Over the years, Colorado Gators has also become one of the few alligator rescues outside of Florida or Texas. More than half of the park’s 300 alligators have been confiscated from private owners. In one of the larger enclosures, reptilian bodies sprawl in the dirt. Others float in the pond with only their lumpy spikes and beady eyes peeking out above the water. “Two hundred of them are rescues,” Young says. 

In addition to the alligators, the park is home to other illegal or unwanted exotic former pets including Nile crocodiles, tortoises, lizards, emus, iguanas, and pythons. “People tend to forget they grow up and can be dangerous,” Young says. “Not to mention expensive to feed. We’ve had people show up, drop them off, and leave plenty of times.”

Sun and solitude

Morris, an alligator famous for eating Chubb’s hand in the Adam Sandler movie Happy Gilmore, spent 30 years in the movie industry and now doesn’t care much for cameras. 

Young peeks over the fence to say hi to Morris. “Most of our gators can tell the difference between a camera and a catch rope, so when you raise the camera, they don’t care,” she says. “Except for Morris here. He can be pretty aggressive about it.”

Just past Bruce, who is still enjoying the sun and morning solitude, I sit along a platform perched above one of the ponds. Here, the full park comes into view; a swampy anomaly in an otherwise dry valley far from any major cities.

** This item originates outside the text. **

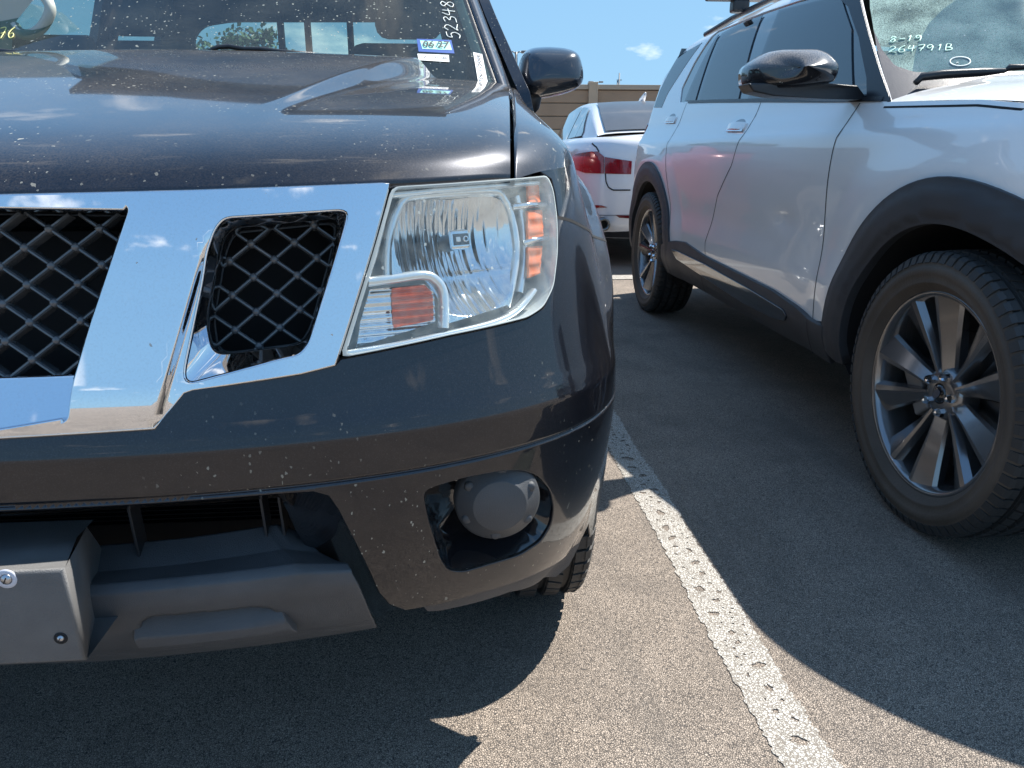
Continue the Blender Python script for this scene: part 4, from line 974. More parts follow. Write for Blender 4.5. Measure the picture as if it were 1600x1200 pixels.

Families and a busload of children begin shuffling toward the gift shop. As Young heads to the counter to help check people in, I circle back around to spend time with the park’s rare albino alligators. A father and son look on, equally interested in their unique appearance. Children feed grass to a few tortoises and others watch in amazement when the snakes come out. I move on, wondering who is actually watching whom.

If you go

Colorado Gators Reptile Park is open daily between 9 a.m. and 5 p.m.